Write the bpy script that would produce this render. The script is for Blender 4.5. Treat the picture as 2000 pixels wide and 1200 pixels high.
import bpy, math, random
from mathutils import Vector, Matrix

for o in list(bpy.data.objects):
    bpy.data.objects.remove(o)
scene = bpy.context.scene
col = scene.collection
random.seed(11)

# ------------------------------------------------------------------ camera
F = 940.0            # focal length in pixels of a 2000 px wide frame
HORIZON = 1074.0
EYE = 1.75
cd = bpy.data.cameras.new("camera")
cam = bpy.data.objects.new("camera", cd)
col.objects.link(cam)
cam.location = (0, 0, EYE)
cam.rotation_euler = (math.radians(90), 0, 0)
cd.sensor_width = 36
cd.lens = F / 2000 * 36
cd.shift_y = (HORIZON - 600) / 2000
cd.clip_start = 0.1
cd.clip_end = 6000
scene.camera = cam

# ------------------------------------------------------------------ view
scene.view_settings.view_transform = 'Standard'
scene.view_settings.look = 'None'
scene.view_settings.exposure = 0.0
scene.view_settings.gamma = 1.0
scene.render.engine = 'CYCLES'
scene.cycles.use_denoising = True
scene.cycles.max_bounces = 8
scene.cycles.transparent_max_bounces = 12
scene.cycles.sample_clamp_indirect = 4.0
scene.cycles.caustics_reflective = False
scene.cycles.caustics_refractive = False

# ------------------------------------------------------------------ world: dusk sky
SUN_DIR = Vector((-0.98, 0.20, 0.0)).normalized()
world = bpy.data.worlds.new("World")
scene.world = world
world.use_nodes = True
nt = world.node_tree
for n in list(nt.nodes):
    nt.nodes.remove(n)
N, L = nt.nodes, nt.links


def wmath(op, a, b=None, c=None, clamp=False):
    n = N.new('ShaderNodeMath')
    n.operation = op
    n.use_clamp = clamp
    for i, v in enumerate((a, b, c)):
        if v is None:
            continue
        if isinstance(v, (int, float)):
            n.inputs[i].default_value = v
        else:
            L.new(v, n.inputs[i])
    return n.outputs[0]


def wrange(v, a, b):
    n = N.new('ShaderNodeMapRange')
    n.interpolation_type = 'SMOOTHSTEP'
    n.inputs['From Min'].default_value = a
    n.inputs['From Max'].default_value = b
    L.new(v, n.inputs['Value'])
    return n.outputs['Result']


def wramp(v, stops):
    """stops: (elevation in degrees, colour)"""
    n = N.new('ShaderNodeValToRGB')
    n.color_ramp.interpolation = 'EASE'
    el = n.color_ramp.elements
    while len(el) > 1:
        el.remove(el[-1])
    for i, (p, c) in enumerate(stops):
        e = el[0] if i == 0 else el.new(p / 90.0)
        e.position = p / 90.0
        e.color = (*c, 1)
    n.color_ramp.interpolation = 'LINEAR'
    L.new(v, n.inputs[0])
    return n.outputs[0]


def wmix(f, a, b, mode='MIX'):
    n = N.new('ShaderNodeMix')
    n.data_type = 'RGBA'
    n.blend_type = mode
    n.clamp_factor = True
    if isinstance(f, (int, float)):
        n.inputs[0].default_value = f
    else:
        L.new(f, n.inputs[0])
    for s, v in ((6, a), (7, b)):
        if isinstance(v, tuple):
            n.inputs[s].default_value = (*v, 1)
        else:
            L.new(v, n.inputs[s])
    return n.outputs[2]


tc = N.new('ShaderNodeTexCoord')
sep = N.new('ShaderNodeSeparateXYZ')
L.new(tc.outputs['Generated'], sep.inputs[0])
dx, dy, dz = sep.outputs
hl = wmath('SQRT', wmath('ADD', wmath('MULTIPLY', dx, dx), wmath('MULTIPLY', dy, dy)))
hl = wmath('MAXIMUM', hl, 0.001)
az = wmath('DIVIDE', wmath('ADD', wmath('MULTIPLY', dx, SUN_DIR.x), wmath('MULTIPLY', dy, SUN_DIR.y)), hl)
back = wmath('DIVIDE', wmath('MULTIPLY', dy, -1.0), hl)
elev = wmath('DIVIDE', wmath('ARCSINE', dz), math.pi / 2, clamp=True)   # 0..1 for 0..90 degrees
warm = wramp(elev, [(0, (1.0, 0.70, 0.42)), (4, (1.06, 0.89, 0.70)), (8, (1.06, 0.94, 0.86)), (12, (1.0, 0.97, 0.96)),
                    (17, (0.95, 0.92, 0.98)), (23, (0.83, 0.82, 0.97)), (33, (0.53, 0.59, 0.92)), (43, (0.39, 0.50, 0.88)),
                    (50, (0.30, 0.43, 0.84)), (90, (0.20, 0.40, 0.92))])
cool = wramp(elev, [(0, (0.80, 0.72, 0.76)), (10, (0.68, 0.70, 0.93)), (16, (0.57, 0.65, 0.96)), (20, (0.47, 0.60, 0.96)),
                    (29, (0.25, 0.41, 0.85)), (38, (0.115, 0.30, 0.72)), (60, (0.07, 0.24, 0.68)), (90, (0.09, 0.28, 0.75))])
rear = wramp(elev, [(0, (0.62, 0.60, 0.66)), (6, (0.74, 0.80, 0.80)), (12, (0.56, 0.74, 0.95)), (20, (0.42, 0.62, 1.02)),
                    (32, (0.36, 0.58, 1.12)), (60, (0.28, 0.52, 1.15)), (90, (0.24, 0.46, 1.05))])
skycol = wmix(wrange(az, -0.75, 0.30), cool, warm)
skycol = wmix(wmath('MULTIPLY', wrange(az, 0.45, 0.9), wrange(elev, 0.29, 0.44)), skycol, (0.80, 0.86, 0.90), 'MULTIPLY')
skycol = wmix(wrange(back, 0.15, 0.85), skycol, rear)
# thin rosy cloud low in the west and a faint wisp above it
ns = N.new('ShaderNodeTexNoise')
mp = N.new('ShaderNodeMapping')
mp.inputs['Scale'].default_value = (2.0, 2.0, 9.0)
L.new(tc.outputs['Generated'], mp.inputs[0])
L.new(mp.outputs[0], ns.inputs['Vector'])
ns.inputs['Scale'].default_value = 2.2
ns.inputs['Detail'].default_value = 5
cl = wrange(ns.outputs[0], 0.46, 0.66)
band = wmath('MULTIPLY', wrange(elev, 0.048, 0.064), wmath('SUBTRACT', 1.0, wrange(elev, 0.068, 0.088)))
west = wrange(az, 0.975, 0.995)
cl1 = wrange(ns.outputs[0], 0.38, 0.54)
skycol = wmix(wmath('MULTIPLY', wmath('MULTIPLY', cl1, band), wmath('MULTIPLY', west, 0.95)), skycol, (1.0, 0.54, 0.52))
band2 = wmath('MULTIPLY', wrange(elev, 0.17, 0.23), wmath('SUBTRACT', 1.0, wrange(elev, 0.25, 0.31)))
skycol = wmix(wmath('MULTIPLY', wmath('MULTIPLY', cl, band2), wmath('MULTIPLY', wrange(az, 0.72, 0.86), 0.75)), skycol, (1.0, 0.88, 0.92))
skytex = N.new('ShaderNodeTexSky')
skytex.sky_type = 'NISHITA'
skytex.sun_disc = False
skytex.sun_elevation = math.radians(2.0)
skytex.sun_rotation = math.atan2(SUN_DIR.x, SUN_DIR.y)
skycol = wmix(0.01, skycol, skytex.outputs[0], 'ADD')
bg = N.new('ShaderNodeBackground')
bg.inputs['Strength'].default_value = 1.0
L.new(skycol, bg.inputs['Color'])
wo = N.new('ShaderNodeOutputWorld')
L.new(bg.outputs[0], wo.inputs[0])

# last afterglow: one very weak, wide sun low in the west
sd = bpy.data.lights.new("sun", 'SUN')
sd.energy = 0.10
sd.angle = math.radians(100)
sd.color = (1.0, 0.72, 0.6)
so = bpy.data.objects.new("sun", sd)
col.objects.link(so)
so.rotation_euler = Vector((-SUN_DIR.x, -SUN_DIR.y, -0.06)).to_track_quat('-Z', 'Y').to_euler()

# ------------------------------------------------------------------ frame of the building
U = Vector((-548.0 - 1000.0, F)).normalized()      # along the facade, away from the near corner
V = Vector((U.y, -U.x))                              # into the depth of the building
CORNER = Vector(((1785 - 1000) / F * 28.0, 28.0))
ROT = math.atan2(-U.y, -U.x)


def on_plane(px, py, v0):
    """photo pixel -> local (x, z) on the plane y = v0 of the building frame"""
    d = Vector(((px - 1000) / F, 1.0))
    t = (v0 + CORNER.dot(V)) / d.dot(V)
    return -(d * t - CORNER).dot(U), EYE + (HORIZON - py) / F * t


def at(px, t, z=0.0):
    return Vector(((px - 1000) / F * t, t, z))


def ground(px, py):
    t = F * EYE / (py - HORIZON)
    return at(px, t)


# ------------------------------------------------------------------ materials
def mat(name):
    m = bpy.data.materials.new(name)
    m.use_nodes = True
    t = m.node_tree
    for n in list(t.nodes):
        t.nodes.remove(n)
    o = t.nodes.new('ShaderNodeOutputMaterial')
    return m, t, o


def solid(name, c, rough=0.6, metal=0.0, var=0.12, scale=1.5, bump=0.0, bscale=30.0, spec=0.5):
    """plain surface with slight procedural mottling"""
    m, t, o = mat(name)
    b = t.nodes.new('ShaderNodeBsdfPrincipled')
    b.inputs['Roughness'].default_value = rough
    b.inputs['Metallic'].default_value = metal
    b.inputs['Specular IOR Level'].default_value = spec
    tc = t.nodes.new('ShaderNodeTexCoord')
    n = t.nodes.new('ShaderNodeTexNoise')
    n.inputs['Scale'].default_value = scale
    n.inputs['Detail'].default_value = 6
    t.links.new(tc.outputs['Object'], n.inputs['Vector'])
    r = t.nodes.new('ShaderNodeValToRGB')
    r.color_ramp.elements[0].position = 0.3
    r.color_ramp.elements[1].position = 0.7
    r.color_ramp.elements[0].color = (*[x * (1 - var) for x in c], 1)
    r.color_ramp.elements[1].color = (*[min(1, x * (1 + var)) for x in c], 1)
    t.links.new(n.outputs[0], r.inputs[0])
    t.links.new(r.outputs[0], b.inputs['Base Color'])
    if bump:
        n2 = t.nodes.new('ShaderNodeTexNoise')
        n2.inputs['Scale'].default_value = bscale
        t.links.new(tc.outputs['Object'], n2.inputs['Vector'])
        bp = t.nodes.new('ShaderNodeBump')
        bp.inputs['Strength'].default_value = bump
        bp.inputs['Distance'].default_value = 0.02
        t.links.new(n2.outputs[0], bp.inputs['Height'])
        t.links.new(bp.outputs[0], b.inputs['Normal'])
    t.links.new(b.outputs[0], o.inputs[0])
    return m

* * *

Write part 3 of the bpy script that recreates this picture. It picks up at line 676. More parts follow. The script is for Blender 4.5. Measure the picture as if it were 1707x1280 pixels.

**AIM**: Each line from the line with "Write the bpy" to the line with "scene.camera = cam" is to be echoed exactly; both boundary lines are included, and nothing else is to be output.

**FINAL RESULT**:
Write the bpy script that would produce this render. The script is for Blender 4.5. Treat the picture as 2000 pixels wide and 1200 pixels high.
import bpy, math, random
from mathutils import Vector, Matrix

for o in list(bpy.data.objects):
    bpy.data.objects.remove(o)
scene = bpy.context.scene
col = scene.collection
random.seed(11)

# ------------------------------------------------------------------ camera
F = 940.0            # focal length in pixels of a 2000 px wide frame
HORIZON = 1074.0
EYE = 1.75
cd = bpy.data.cameras.new("camera")
cam = bpy.data.objects.new("camera", cd)
col.objects.link(cam)
cam.location = (0, 0, EYE)
cam.rotation_euler = (math.radians(90), 0, 0)
cd.sensor_width = 36
cd.lens = F / 2000 * 36
cd.shift_y = (HORIZON - 600) / 2000
cd.clip_start = 0.1
cd.clip_end = 6000
scene.camera = cam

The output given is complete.